The divisions between those who became knights and barons and those who remained pirates and robbers occurred simply because at a certain historical point some realized the political air had changed and allied themselves with the new power; others didn’t and stuck to the old habits.

So, the fact that Wang Qishan and his acolytes or relatives may have fortunes while Guo is a hunted man at the end of the day is the same story. Guo didn’t realize times were changing, or was stuck with the wrong end of the stick, or whatever. This is his bad luck, and history.

Even if Wang Qishan and his relatives are totally innocent, as they could well be, it doesn’t matter. At the end of this process there will be people who will be rich and were allowed to be rich because of their luck or sensitivity in allying themselves with the right people at the right time. Nothing new here.

What’s really at issue is that sooner or later the hunt must stop. There must be some kind of amnesty for past economic crimes that will bring the cleared private wealth into the open and establish a new normalcy that allows the surviving businessmen to go on with their business, thrive, or go bust according to the new rules.
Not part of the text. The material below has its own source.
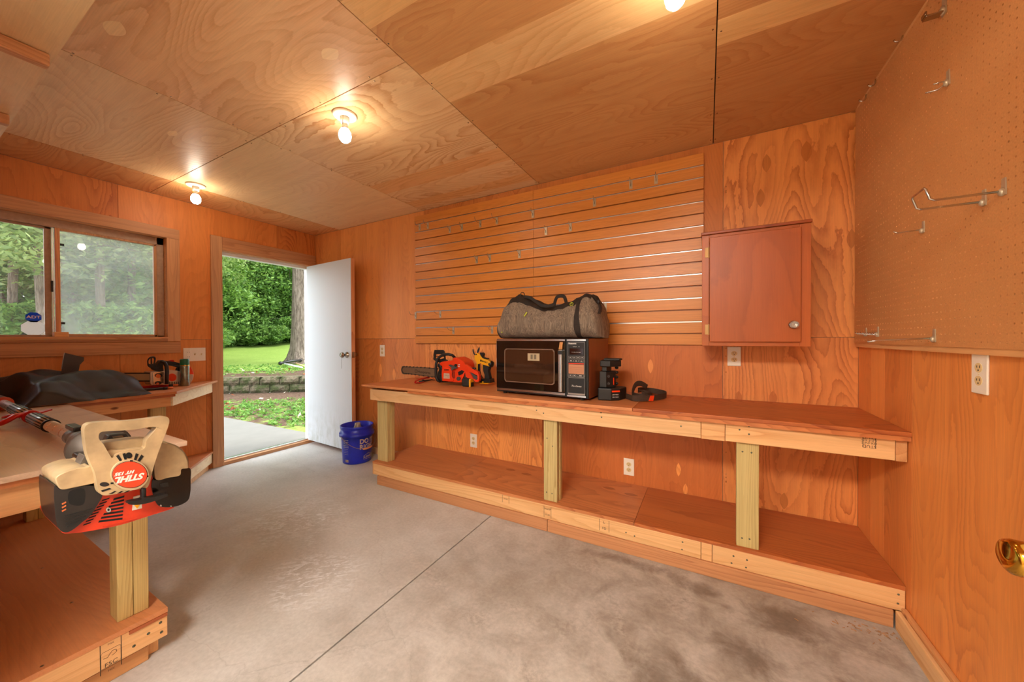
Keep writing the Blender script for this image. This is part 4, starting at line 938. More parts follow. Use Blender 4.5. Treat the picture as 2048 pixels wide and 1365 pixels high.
for u, d in ((430, 24), (455, 26), (480, 24.5), (505, 25.5), (530, 24.6), (555, 25), (580, 24), (605, 24.5), (640, 25), (690, 25), (0, 18), (50, 20), (100, 17), (150, 21), (210, 19), (260, 21), (310, 22), (360, 22), (400, 23), (-60, 18), (460, 30), (500, 30), (545, 30), (590, 30), (750, 26)):
    x, y = pol(azpx(u), d); put('under', x, y, 'dark understory tree at the edge of the woods', 'understory trees', rd.uniform(.9, 1.5), rd.uniform(0, 6), -.2)
for k, u in enumerate((420, 445, 470, 492, 515, 540, 565, 592, 620, 660, 20, 60, 105, 150, 190, 235, 280, 320)):
    x, y = pol(azpx(u), 22.6 if u > 400 else 14.5+.3*(k % 3)); put('shrub', x, y, 'low green shrub along the edge of the woods', 'shrubs at the woods edge', rd.uniform(.8, 1.2) if u > 400 else 1.5, rd.uniform(0, 6))
# clover, weeds and grass tufts
rs = np.random.RandomState(5); pts = []
def scat(n, s0, s1, l0, l1, dens, size, zoff):
    for _ in range(n):
        s = rs.uniform(s0, s1); l = rs.uniform(l0, l1)
        if rs.rand() > dens(l, s): continue
        p = A_+wd_*l+wn*s
        if -.05 < (np.cross(p[:2]-P0[:2], pd[:2])): 
            if s < 0: continue
        pts.append((p[0], p[1], gz(p[0], p[1])+zoff, size))
patch = lambda l, s: .5+.5*math.sin(l*2.1+s*3)*math.sin(l*5.3-s*2)
scat(5200, -4.4, -1.0, -4., 4., lambda l, s: min(1, .25+(-1.0-s)*1.2)*(.45+.55*patch(l, s)), .05, .02)
scat(2600, .35, 3.2, -4, 4, lambda l, s: min(1, .15+(s-.3)*.6)*(.35+.65*patch(l, s))*(.45 if l > .9 else 1.), .06, .02)
me = leaves(pts, len(pts)*5, .032, rs); me.materials.append(ML[3]); o = bpy.data.objects.new('clover', me); COL.objects.link(o); tag(o, 'clover and weeds growing round the retaining wall', 'ground cover', kind='stuff')
# fallen leaves and litter
rs = np.random.RandomState(8); n = 60
for nm, colr, lb in (('fallen_leaves', (150, 84, 50), 'scattered brown fallen leaves on the mulch bed'), ('pale_litter', (214, 196, 172), 'scattered pale wood chips and litter on the mulch bed')):
    pp = []
    for _ in range(n):
        s = rs.choice([rs.uniform(-3., -.2), rs.uniform(.3, 2.)]); l = rs.uniform(-2, 3); p = A_+wd_*l+wn*s; pp.append((p[0], p[1], gz(p[0], p[1])+.03, .02))
    me = leaves(pp, n, .05, rs); me.materials.append(plain(nm, colr, .8)); o = bpy.data.objects.new(nm, me); COL.objects.link(o); tag(o, lb, 'litter', kind='stuff')
# hand tool lying by the tree: black bar with two pale handles
def og(u, v, h):
    d = ray(u, v); tt_ = 7.5
    while tt_ < 30:
        p = CAM+d*tt_
        if p[2] <= gz(p[0], p[1])+h: return p
        tt_ += .02
    return p
pa, pb = og(561, 727, .10), og(601, 721, .12)
t = thing('garden_tool', 'black tool with white and tan handles lying below the tree trunk', 'garden tool', pa)
zd = V(0, 0, 1)
MB().tube([pa, pa*.5+pb*.5+zd*.02, pb], [(.05, .035), (.06, .045), (.05, .035)], 10).ball(pa, .06, 12, 8).ball(pb, .05, 12, 8).build('tool_head', M_black, t)
MB().tube([og(569, 728, .10), og(604, 735.5, .10)], .022, 8).build('white_handle', M_white, t)
MB().tube([og(592, 727, .10), og(613, 734, .10)], .02, 8).build('tan_handle', plain('tan_wood', (220, 180, 130), .6), t)
# ---------------------------------------------------------------- microwave oven
mo = V(2.783, -.456, BH); ang = math.atan2(-.494+.456, 3.475-2.783); mx_ = V(math.cos(ang), math.sin(ang), 0); mn = V(mx_[1], -mx_[0], 0); zd = V(0, 0, 1)
MW_, MH_, MD_ = .668, .366, .40
def mp_(a, b, c=0.): return mo+mx_*a+zd*(b+.014)+mn*c
def mwp(u, v): 
    p = atp(u, v, mo, mn)-mo; return float(p@mx_), float(p[2]-.014)
t = thing('microwave_oven', 'old black and chrome microwave oven with wood-grain sides on the bench', 'microwave', mo+mx_*.35-mn*.18)
def quad(a0, a1, b0, b1, c0=0., th=.002): return [mp_(a0, b0, c0), mp_(a1, b0, c0), mp_(a1, b1, c0), mp_(a0, b1, c0)], mn*th
def rect(name, m, par, a0, a1, b0, b1, c0=0., th=.002, bev=0, **k):
    p, e = quad(a0, a1, b0, b1, c0, th); return MB().prism(p, e, **k).build(name, m, par, bevel=bev)
Mwal = wood('walnut_laminate', (150, 84, 48), (96, 46, 24), 'z', K=10, cross=12, along=.3, rough=.4)
Mgl = plain('black_glass', (16, 12, 10), .04, spec=.9)
p = [mp_(.0, 0, -.012), mp_(MW_, 0, -.012), mp_(MW_, MH_, -.012), mp_(0, MH_, -.012)]
MB().prism(p, -mn*(MD_-.012)).build('case', Mwal, t, bevel=.003)
rect('front_frame', M_black, t, 0, MW_, 0, MH_, -.0115, .012, .003)
ax0, ay0 = mwp(994, 786); sc_ = MW_/1.0
U = lambda u: mwp(u, 720)[0]
d0, d1 = .006, U(1131.5)
door = rect('door', Mgl, t, d0, d1, .028, MH_-.012, .001, .012, .002)
rect('chrome_strip', M_steel, door, d0+.004, d1, MH_-.014, MH_-.004, .001, .0125)
rect('chrome_strip', M_steel, door, d0+.004, d1, .012, .026, .001, .0125)
wa, wb_ = U(1011), U(1111)
win = MB().ring(*[[mp_(a, b, .0135) for a, b in ((x0_+r_, y0_), (x1_-r_, y0_), (x1_, y0_+r_), (x1_, y1_-r_), (x1_-r_, y1_), (x0_+r_, y1_), (x0_, y1_-r_), (x0_, y0_+r_))] for x0_, x1_, y0_, y1_, r_ in ((wa, wb_, .072, .300, .012), (wa+.006, wb_-.006, .078, .294, .009))], mn*.0012).build('window_rim', plain('rim_brown', (120, 92, 74), .35), door)
MB().prism([mp_(a, b, .0133) for a, b in ((wa+.004, .076), (wb_-.004, .076), (wb_-.004, .296), (wa+.004, .296))], mn*.0005).build('window_glass', plain('smoked_glass', (58, 36, 24), .05, spec=1.), door)
sa, sb = U(1057.5), U(1081)
rect('paper_label', plain('tan_label', (176, 156, 124), .7), door, sa, sb, .222, .270, .0142, .0006)
for k in (0, 1): rect('label_mark', plain('label_line', (110, 96, 76), .7), door, sa+.022+k*.026, sa+.038+k*.026, .232, .262, .0149, .0003)
h0_, h1_ = U(1121), U(1128)
mb = MB(); mb.prism([mp_(h0_, .034, .014), mp_(h1_, .034, .014), mp_(h1_, .296, .014), mp_(h0_, .296, .014)], mn*.024); mb.build('handle', M_steel, door, bevel=.004, seg=3)
mb = MB(); mb.prism([mp_(h0_, .298, .014), mp_(h1_, .298, .014), mp_(h1_+.006, .345, .014), mp_(h0_+.008, .345, .014)], mn*.018); mb.build('handle', plain('gold_tint', (220, 160, 100), .3, .9), door, bevel=.003)
rect('handle_band', M_black, door, h0_-.001, h1_+.001, .268, .292, .038, .001)
e0, e1 = U(1136), U(1172)
rect('chrome_strip', M_steel, t, e0-.002, e1+.004, MH_-.014, MH_-.004, .001, .0125)
rect('chrome_strip', M_steel, t, e0-.002, e1+.004, .008, .018, .001, .0125)
pan = rect('control_panel', M_black, t, e0, e1, .020, MH_-.016, .001, .011, .001)
Mfr = plain('panel_silver', (170, 165, 160), .35, .6)
def frame(par, a0, a1, b0, b1, w=.0012, c=.0123):
    MB().ring([mp_(a0, b0, c), mp_(a1, b0, c), mp_(a1, b1, c), mp_(a0, b1, c)], [mp_(a0+w, b0+w, c), mp_(a1-w, b0+w, c), mp_(a1-w, b1-w, c), mp_(a0+w, b1-w, c)], mn*.0005, N=40).build('panel_line', Mfr, par)
frame(pan, e0+.004, e1-.002, .130, MH_-.022); frame(pan, e0+.004, e1-.002, .030, .126)
rect('base_trim', plain('base_silver', (160, 150, 140), .4, .5), pan, e0+.004, e1-.002, .021, .030, .0122, .0006)
text('Panasonic', .013, M_wlet, 'lettering', pan, mp_(e0+.034, MH_-.030, .012), mx_, zd, .0002, .0002, bold=.0003)
rect('display', plain('display_dark', (40, 18, 12), .1), pan, e0+.016, e1-.014, .268, .306, .0122, .0005)
text('TEMP  88        88', .006, M_wlet, 'lettering', pan, mp_((e0+e1)/2, .316, .012), mx_, zd, .0002, .0002)
text('DEF  COOK  TIME  STAGE', .005, M_wlet, 'lettering', pan, mp_((e0+e1)/2, .283, .0127), mx_, zd, .0002, .0002)
wid = e1-e0-.016
def key(a0, a1, b0, b1): frame(pan, e0+.009+a0*wid, e0+.009+a1*wid, b0, b1, .0009); rect('key_mark', M_wlet, pan, e0+.009+(a0*.7+a1*.3)*wid, e0+.009+(a0*.3+a1*.7)*wid, (b0+b1)/2-.0012, (b0+b1)/2+.0012, .0123, .0004)
for a0, a1 in ((0, .23), (.27, .45), (.50, .73), (.77, .98)): key(a0, a1, .243, .258)
for a0, a1 in ((0, .3), (.34, .64), (.68, .98)): key(a0, a1, .222, .237)
rect('red_strip', M_orange, pan, e0+.009, e1-.009, .210, .216, .0122, .0005)
rect('instruction_label', plain('copper_label', (190, 130, 96), .5), pan, e0+.009, e1-.009, .150, .207, .0122, .0005)
for k in range(7): rect('label_line', plain('label_ink', (120, 76, 54), .7), pan, e0+.016, e1-.016, .156+k*.006, .157+k*.006, .0128, .0002)
for a0, a1 in ((0, .23), (.27, .48), (.54, .98)): key(a0, a1, .134, .146)
text('The Genius', .014, M_wlet, 'lettering', pan, mp_((e0+e1)/2, .075, .012), mx_, zd, .0002, .0002, shear=.4)
for a, c in ((.05, -.03), (MW_-.05, -.03), (.05, -MD_+.04), (MW_-.05, -MD_+.04)):
    MB().lathe([(.012, 0), (.014, .006), (.014, .0145), (0, .0145)], mo+mx_*a+mn*c+V(0, 0, .0002), (0, 0, 1), 14).build('foot', M_rubber, t)
# ---------------------------------------------------------------- duffel bag on the microwave
Mbag, tt, b = newmat('heather_fabric'); q = NT(tt); co = q.n('ShaderNodeTexCoord').outputs['Object']; X_, Y_, Z_ = q.xyz(co)
n1 = q.noise(q.vec(q.math('MULTIPLY', X_, 260), q.math('MULTIPLY', Y_, 260), q.math('MULTIPLY', Z_, 9)), 1., 3, .6); n2 = q.noise(q.vec(q.math('MULTIPLY', X_, 30), q.math('MULTIPLY', Y_, 30), q.math('MULTIPLY', Z_, 3)), 1., 2, .5)
q.lk(q.ramp(q.math('ADD', n1, q.math('MULTIPLY', q.math('SUBTRACT', n2, .5), .3)), [(.3, lin((86, 72, 62))), (.5, lin((124, 108, 92))), (.7, lin((158, 140, 120)))]), b.inputs['Base Color']); b.inputs['Roughness'].default_value = .85
Mcan = plain('black_canvas', (44, 34, 28), .8, noise=.3, nscale=90)
bm0 = mp_(0, MH_+.001, 0.)
def bl_(u, v, c=-.02): return atp(u, v, mo+mn*c, mn)
t = thing('duffel_bag', 'grey and black duffel bag lying on top of the microwave', 'bag', bm0+mx_*.36-mn*.17)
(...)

Without this amnesty to clear at least part of the accumulated private wealth and, more importantly, politically bless the new entrepreneurs, China will be stuck.

In this, Guo’s denunciations prove that he simply doesn’t understand what is going on in China right now and pushes for some kind of the return to the old times when he could buy favors. This is his biggest mistake: insisting that he should be entitled to carry on being a pirate and a robber, because he so wills… Well, in history when something like that happens the protestor of old times is usually hanged.